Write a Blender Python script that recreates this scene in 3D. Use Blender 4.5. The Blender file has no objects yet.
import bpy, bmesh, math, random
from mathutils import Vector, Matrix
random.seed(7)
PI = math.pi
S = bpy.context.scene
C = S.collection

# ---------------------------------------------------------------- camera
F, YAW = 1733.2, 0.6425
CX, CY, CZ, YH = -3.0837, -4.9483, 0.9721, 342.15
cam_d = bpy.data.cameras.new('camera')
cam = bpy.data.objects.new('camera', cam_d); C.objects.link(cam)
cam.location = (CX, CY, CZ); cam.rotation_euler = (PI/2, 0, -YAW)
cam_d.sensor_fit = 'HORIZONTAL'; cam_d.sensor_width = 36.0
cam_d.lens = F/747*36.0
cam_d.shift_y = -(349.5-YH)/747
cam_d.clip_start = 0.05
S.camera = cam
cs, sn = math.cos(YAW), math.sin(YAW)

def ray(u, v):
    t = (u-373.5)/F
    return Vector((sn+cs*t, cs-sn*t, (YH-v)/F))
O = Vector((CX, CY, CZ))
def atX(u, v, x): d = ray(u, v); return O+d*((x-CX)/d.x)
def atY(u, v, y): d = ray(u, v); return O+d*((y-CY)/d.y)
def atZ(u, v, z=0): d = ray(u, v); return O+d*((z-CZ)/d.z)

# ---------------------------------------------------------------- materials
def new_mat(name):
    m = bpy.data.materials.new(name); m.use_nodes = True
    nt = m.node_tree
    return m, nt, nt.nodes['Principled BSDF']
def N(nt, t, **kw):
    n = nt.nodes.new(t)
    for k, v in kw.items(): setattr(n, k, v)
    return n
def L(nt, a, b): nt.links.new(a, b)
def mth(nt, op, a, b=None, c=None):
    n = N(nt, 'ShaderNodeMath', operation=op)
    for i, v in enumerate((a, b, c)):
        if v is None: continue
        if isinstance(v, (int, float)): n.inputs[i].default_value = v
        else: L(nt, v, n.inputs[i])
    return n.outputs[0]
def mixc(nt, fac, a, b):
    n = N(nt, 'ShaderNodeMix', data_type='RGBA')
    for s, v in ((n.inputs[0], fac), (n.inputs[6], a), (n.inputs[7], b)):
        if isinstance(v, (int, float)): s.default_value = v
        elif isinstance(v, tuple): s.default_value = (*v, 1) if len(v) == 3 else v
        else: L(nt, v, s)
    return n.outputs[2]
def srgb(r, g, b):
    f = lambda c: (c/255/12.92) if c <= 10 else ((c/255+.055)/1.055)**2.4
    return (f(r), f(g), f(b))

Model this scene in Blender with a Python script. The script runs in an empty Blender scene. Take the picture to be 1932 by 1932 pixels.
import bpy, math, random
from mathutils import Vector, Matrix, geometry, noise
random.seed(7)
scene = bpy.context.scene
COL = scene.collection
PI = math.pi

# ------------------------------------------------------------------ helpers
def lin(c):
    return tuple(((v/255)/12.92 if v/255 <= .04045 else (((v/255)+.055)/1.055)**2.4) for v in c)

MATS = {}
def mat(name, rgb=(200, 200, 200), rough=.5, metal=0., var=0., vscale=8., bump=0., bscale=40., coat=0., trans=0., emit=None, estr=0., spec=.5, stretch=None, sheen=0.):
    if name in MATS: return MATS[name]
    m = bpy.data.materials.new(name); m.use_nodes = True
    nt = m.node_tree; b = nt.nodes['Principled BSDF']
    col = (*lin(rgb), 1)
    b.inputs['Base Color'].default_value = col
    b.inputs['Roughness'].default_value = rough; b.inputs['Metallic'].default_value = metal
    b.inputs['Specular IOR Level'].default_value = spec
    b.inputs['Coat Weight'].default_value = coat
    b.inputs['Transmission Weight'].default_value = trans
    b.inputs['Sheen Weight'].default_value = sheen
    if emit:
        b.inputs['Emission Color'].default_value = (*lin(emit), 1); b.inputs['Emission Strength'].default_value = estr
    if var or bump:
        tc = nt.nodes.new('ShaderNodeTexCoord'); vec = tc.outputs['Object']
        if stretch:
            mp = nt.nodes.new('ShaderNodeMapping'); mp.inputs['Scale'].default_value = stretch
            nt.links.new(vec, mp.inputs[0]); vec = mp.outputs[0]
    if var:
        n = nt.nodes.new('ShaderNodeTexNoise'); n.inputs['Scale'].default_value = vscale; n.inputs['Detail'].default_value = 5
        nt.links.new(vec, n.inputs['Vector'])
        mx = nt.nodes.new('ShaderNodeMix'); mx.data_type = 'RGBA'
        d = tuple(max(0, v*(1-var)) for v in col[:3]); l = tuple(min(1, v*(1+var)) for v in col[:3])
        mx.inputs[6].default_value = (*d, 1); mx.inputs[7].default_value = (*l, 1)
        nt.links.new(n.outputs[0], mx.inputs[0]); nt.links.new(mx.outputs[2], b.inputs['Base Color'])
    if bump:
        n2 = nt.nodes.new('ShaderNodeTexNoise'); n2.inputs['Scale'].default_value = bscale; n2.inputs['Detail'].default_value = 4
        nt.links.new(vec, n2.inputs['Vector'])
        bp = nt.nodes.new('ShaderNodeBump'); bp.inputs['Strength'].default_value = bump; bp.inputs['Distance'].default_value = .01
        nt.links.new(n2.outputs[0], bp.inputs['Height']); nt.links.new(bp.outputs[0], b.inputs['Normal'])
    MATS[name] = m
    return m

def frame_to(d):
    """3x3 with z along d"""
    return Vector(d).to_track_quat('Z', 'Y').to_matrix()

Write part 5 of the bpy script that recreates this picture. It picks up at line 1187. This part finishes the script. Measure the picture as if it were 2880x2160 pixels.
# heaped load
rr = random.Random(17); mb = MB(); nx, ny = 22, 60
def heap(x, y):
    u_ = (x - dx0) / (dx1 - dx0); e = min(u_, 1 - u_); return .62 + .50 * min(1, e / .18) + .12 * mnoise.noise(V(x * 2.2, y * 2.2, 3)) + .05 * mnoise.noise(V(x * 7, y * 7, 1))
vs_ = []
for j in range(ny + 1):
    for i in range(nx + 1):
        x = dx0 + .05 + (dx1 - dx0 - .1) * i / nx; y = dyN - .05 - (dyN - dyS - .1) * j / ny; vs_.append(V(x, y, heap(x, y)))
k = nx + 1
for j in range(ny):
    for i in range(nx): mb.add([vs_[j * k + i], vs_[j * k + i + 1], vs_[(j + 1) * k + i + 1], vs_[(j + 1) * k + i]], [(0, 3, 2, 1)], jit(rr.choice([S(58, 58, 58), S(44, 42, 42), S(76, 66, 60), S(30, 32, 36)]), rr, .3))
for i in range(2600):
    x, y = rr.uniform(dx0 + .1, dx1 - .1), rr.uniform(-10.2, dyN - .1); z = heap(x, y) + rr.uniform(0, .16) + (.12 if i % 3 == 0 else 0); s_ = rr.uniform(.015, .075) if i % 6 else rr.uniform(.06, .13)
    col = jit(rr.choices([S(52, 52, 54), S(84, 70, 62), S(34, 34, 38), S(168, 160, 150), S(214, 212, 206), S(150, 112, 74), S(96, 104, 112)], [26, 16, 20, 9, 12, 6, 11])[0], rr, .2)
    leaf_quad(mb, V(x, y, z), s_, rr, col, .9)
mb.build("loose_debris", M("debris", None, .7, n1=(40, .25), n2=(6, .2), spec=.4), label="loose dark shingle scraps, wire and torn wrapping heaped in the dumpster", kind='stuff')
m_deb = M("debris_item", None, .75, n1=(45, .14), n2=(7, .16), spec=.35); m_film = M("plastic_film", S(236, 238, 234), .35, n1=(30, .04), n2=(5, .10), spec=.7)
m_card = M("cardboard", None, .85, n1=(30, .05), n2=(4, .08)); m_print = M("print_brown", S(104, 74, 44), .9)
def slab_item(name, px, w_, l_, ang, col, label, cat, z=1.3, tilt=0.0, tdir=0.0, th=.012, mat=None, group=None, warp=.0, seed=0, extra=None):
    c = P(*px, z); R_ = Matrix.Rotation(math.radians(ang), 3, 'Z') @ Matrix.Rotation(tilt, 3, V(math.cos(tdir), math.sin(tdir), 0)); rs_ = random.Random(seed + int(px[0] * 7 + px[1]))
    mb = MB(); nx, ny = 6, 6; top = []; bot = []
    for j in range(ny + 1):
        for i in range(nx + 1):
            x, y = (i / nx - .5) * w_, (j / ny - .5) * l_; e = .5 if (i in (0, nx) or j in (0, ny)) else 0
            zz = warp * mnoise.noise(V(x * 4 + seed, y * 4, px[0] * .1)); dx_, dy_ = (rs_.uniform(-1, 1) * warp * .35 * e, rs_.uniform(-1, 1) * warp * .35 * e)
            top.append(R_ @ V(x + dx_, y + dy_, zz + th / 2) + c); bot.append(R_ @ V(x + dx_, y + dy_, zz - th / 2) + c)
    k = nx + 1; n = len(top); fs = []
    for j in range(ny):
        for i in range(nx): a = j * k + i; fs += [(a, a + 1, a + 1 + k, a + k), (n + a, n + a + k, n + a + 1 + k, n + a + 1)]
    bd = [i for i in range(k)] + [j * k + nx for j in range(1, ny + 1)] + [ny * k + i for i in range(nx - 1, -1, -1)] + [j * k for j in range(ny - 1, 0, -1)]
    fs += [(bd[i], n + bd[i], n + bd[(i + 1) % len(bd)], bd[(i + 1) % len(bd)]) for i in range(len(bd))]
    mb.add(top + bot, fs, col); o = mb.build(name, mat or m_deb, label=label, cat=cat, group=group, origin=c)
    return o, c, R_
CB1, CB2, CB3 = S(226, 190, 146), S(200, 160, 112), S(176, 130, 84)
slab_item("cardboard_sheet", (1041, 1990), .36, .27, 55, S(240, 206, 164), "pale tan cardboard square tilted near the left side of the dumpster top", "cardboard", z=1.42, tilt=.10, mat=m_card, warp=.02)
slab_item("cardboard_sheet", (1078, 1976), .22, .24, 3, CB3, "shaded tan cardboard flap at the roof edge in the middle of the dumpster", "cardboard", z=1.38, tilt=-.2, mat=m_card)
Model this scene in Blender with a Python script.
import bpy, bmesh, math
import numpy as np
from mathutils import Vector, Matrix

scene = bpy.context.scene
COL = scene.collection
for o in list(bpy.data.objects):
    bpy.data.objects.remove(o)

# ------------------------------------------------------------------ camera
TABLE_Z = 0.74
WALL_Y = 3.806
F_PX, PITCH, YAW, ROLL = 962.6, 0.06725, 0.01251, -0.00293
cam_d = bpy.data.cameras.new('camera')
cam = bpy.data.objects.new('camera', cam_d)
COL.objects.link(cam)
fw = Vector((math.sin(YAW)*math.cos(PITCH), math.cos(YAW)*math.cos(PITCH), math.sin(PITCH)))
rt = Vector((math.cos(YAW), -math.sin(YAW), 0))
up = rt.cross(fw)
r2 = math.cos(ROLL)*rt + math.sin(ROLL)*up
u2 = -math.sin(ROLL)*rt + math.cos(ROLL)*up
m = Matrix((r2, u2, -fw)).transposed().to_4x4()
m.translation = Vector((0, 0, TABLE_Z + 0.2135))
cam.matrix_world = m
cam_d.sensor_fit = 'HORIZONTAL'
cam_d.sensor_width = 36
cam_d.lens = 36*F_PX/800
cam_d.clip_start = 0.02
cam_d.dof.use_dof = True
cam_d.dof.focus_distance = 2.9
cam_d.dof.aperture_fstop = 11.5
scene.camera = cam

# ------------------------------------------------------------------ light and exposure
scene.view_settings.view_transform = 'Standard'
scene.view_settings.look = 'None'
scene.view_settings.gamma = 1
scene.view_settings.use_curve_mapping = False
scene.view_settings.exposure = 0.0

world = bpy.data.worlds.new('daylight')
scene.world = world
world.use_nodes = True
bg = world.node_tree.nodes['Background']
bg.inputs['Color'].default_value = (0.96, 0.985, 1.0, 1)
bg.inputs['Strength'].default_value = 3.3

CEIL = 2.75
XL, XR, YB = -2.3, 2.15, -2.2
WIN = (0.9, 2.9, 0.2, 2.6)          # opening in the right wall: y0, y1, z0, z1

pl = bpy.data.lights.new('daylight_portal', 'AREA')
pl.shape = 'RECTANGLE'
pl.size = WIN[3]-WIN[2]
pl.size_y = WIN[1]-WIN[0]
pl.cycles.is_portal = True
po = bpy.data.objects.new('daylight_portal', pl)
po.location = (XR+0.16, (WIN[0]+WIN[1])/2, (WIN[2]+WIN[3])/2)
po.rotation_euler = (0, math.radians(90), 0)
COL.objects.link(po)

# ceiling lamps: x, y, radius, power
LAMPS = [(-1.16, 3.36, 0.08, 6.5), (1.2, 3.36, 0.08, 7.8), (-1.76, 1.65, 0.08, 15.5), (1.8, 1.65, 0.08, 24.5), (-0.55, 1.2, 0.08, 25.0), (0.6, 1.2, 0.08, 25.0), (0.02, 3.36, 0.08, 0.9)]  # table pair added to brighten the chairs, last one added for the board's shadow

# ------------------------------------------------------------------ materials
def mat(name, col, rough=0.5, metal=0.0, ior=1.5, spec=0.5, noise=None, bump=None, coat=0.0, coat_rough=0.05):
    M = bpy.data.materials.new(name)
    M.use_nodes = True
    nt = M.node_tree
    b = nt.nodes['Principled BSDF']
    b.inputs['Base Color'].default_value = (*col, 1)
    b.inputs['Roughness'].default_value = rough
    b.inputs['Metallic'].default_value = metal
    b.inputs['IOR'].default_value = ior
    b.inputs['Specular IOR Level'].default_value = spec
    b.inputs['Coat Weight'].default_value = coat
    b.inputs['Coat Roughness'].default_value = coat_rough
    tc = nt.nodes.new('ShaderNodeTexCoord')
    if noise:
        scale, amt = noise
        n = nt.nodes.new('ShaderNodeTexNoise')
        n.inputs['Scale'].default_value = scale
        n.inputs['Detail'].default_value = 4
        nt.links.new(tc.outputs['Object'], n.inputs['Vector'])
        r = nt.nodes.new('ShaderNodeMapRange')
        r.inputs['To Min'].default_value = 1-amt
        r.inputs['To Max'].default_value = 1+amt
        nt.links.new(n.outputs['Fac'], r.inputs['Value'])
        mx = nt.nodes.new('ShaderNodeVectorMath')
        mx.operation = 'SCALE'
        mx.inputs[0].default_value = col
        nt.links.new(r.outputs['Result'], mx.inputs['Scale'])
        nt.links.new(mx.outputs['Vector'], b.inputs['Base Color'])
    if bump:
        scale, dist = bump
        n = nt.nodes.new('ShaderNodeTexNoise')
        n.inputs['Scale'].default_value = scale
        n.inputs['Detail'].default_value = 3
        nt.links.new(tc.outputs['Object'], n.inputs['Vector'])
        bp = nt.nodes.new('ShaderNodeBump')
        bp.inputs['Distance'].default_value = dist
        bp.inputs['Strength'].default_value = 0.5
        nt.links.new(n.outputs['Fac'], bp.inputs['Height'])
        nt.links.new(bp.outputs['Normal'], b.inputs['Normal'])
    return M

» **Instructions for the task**
Find every line in the records that contains the word "picture"; copy those lines.

» **Exercise response**
Model this scene in Blender with a Python script. The script runs in an empty Blender scene. Take the picture to be 1932 by 1932 pixels.
Write part 5 of the bpy script that recreates this picture. It picks up at line 1187. This part finishes the script. Measure the picture as if it were 2880x2160 pixels.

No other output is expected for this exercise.